[Begin Input data]

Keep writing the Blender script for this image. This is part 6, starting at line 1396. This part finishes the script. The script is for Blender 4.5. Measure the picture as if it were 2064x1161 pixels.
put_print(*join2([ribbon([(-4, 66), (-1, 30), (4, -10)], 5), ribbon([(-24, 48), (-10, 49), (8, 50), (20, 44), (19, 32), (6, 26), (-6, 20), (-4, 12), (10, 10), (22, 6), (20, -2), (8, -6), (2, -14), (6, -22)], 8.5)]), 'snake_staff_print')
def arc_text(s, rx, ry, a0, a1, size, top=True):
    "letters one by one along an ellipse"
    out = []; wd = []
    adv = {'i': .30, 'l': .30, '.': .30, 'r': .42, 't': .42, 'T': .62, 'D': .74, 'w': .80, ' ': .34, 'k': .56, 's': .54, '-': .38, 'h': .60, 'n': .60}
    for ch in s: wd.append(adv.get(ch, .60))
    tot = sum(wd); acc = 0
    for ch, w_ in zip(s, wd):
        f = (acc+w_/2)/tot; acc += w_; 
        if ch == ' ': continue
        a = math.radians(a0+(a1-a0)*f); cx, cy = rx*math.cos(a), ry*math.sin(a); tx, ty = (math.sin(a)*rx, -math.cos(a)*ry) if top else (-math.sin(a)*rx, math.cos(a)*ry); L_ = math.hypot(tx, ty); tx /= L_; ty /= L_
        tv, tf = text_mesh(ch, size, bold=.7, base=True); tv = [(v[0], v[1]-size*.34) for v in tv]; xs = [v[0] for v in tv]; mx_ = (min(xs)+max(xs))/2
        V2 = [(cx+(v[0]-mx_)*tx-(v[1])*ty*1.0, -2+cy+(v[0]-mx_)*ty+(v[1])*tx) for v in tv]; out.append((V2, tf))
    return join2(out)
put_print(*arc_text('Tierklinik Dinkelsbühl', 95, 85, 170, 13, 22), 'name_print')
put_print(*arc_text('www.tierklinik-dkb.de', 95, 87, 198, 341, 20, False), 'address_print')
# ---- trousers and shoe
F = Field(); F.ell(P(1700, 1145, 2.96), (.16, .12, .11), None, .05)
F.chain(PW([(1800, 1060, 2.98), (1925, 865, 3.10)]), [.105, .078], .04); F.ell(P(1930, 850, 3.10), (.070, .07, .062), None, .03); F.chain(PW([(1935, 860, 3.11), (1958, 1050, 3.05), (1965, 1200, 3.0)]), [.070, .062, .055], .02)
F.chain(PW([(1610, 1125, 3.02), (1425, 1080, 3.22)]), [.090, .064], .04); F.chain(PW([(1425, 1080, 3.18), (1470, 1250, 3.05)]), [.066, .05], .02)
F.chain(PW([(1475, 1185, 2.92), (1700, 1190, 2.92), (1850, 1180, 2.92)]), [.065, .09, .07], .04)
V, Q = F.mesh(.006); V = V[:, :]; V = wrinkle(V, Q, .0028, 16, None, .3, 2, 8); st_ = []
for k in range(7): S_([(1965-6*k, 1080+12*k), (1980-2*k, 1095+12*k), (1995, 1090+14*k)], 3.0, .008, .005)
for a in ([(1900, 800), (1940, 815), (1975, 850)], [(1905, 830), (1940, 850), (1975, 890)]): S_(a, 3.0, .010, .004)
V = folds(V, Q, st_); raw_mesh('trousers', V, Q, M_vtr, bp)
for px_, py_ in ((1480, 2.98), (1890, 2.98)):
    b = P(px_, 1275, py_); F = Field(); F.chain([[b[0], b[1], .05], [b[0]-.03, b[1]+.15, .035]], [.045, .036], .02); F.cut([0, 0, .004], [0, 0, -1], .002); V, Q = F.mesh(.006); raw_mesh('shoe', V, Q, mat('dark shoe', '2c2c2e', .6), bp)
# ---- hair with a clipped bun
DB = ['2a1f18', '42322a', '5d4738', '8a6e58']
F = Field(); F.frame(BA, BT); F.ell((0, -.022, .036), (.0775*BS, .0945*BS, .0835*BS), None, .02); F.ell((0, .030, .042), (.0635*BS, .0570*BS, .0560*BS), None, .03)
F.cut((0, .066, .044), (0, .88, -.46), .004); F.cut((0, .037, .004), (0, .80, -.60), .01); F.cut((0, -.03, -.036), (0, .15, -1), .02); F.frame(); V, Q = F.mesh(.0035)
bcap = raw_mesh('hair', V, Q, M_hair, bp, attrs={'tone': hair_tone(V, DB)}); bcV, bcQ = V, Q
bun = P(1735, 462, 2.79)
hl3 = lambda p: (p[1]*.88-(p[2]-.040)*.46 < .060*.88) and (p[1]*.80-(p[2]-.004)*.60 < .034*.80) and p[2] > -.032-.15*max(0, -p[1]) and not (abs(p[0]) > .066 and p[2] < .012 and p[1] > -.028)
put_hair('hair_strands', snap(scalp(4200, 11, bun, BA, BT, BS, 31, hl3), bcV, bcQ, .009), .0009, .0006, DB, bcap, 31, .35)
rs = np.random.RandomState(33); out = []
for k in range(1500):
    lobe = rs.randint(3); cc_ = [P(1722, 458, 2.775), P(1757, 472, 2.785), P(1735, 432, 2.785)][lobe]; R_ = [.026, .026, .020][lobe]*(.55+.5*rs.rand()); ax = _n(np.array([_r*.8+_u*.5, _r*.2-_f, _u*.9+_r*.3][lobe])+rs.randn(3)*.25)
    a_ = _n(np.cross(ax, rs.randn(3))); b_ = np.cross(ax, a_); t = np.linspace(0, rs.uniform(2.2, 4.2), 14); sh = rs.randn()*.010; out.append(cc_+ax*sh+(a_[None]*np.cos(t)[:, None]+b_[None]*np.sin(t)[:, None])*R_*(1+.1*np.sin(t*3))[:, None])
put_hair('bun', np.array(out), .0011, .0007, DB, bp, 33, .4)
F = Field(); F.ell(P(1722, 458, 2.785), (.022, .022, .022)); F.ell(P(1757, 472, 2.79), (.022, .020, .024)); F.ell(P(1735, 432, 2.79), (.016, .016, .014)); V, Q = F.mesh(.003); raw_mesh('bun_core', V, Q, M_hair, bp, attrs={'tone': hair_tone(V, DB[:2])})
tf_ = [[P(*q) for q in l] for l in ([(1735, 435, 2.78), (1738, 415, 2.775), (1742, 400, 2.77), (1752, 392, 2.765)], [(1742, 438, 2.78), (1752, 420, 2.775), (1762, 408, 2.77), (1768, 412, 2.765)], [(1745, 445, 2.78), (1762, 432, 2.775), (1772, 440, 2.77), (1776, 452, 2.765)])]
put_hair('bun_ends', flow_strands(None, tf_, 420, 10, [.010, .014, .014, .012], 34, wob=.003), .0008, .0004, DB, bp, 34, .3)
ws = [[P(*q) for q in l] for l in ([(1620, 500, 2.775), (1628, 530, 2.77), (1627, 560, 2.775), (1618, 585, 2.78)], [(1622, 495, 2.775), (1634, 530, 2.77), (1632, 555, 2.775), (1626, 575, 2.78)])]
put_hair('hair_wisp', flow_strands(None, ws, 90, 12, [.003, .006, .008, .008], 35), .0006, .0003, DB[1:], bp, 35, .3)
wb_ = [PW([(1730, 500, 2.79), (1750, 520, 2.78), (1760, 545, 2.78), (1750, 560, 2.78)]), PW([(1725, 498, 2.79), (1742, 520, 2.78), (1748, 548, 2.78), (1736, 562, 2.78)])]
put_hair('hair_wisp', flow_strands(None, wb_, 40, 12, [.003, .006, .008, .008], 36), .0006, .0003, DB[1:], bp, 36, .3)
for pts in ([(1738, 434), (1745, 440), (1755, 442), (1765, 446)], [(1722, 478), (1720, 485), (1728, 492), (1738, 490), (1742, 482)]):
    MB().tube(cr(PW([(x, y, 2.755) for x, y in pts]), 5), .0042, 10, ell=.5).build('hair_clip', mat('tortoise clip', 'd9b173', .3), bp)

[End Input data]
[Begin Input data]

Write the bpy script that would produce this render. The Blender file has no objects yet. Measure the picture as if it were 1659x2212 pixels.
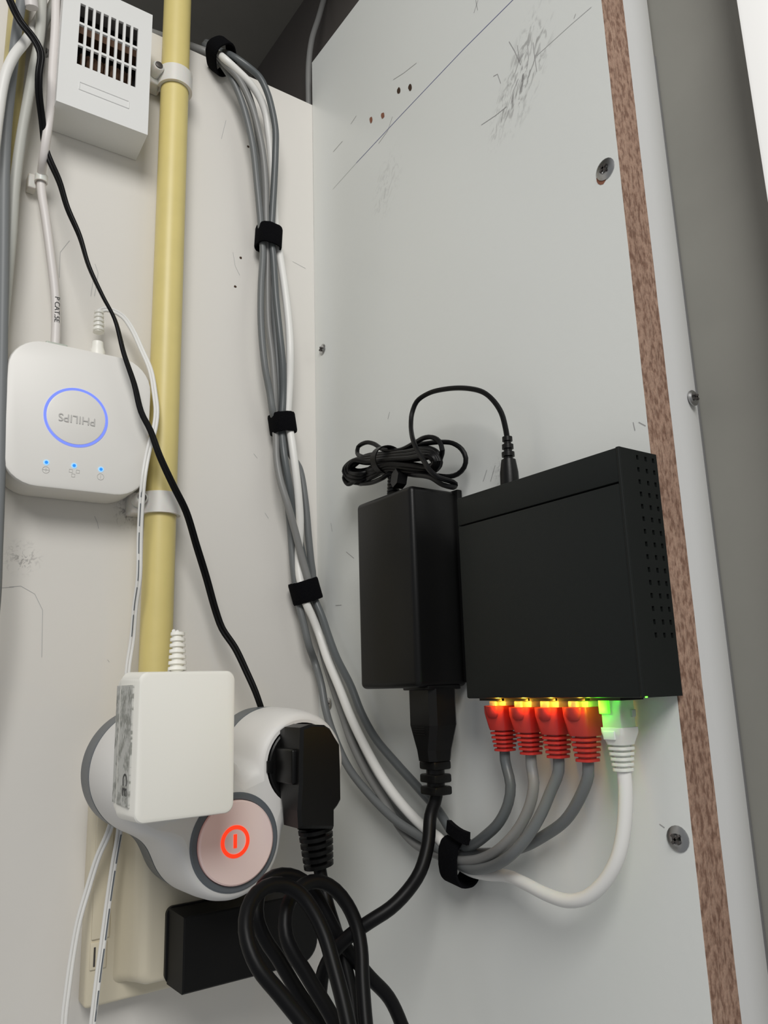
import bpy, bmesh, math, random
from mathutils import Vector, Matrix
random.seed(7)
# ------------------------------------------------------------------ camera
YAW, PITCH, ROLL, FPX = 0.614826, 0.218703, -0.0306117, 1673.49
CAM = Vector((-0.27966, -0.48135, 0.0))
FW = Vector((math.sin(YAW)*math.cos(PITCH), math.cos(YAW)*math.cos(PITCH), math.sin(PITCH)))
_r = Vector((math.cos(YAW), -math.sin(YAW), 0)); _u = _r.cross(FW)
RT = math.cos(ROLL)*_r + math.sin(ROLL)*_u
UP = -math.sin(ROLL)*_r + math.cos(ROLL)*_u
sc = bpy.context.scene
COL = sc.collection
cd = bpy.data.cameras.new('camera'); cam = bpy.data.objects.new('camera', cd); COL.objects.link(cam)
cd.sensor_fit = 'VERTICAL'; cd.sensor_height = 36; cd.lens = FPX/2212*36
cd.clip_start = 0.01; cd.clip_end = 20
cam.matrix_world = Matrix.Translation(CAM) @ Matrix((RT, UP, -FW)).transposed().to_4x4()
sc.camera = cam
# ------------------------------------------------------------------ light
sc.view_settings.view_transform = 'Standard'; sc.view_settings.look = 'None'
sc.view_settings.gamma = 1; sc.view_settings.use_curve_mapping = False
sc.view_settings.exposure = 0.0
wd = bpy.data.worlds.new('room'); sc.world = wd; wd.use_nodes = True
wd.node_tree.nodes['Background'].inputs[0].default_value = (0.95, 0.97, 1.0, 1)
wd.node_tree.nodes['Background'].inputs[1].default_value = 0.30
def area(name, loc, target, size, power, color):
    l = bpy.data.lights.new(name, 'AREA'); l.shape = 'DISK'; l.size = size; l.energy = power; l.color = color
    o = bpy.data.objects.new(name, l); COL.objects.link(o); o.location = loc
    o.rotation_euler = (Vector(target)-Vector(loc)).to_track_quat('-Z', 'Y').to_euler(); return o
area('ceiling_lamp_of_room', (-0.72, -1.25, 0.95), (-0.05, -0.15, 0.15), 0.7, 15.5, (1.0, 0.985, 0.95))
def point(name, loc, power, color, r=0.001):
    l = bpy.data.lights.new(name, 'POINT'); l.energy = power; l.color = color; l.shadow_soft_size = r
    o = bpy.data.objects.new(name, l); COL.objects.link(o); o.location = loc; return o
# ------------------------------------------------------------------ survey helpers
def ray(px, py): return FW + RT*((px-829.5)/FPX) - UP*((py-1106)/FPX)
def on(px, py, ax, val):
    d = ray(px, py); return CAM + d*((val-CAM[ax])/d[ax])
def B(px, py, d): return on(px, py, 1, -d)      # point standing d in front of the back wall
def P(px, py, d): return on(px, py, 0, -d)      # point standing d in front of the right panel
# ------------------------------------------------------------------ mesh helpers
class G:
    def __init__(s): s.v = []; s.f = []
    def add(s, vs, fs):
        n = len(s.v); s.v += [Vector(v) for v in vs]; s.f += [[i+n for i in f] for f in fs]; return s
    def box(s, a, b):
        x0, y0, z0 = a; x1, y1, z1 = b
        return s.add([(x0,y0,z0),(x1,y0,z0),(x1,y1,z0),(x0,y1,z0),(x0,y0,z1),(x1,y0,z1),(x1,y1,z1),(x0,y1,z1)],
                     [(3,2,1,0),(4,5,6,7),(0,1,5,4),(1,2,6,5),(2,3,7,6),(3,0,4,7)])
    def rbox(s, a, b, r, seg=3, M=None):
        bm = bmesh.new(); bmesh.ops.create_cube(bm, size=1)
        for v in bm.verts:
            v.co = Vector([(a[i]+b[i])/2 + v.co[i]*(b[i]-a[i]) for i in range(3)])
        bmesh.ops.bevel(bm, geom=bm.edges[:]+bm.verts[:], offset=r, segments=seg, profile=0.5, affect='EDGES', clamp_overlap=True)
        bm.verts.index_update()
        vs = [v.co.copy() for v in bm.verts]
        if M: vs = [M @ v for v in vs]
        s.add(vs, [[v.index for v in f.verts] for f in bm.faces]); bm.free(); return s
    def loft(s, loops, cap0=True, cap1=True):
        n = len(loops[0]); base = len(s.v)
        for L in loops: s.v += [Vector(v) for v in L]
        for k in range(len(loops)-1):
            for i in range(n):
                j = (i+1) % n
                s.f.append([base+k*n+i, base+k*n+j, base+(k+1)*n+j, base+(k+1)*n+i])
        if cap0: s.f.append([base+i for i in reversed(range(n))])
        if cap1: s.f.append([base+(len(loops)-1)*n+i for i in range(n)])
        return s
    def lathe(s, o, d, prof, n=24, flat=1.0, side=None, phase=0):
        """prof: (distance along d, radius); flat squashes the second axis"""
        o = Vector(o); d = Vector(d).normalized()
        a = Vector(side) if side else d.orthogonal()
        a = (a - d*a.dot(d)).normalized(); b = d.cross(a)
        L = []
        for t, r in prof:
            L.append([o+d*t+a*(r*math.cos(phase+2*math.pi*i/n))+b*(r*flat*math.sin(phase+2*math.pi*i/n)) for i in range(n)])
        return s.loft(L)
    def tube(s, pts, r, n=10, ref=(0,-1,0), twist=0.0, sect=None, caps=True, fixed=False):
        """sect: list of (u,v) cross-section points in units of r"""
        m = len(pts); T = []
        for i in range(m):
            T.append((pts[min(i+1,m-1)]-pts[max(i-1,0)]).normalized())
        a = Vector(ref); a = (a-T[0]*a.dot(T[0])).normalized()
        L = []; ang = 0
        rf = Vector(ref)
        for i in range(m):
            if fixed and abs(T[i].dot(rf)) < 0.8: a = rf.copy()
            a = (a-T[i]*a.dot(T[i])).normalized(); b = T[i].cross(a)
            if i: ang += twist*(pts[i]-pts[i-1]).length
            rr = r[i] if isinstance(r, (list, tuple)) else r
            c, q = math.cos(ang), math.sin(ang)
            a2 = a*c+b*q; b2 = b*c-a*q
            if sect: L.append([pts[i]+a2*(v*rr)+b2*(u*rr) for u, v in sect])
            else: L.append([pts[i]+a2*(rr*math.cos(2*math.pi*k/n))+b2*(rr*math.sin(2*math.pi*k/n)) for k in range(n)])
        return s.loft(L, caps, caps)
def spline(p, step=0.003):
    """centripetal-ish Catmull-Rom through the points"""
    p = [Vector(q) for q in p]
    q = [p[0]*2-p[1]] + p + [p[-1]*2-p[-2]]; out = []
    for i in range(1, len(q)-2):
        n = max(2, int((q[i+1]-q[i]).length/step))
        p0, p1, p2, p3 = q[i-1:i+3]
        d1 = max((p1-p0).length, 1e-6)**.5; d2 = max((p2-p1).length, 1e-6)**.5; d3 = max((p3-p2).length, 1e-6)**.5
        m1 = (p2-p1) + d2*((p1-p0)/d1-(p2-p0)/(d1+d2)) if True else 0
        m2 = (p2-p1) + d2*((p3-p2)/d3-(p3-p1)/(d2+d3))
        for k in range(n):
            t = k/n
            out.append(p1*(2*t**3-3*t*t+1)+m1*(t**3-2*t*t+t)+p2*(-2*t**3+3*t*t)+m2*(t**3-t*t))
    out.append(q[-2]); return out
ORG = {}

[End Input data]
[Begin Input data]

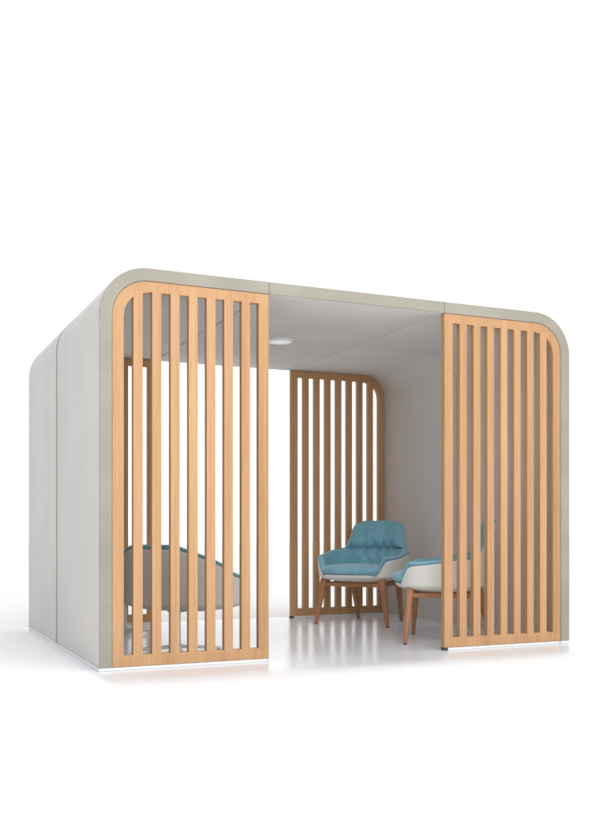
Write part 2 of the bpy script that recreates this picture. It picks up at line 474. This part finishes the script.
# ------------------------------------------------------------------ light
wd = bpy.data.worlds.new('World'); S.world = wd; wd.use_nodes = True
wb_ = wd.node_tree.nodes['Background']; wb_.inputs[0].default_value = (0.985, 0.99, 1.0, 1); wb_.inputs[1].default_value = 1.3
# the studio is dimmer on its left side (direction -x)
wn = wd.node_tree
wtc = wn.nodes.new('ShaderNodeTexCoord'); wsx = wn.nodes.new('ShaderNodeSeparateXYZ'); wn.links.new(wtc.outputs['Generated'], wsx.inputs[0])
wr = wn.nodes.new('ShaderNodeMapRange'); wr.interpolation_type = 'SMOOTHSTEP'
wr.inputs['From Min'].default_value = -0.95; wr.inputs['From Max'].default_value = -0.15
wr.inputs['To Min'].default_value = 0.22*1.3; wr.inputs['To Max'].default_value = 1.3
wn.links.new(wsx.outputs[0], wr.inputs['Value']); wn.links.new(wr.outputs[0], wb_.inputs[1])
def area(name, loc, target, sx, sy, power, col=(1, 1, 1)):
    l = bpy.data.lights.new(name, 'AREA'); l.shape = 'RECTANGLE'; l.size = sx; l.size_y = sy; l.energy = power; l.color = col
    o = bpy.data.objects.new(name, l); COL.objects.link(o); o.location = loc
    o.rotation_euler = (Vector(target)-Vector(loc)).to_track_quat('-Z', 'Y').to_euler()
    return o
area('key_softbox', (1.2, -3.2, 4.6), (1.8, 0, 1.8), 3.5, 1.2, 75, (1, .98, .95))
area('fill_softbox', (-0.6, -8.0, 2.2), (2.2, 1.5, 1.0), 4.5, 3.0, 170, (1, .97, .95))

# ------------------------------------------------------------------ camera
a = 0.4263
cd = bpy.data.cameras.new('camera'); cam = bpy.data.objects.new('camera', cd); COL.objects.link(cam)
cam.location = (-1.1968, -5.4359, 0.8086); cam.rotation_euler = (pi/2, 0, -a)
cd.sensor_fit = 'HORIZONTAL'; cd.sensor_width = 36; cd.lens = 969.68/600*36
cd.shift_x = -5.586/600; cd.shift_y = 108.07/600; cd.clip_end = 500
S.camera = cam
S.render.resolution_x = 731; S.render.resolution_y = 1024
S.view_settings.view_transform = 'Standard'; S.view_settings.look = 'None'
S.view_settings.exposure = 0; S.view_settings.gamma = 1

[End Input data]

* _Stated goal_
Track down every line with the word "that" and copy it.

* _Reply to the exercise_
Write the bpy script that would produce this render. The Blender file has no objects yet. Measure the picture as if it were 1659x2212 pixels.
Write part 2 of the bpy script that recreates this picture. It picks up at line 474. This part finishes the script.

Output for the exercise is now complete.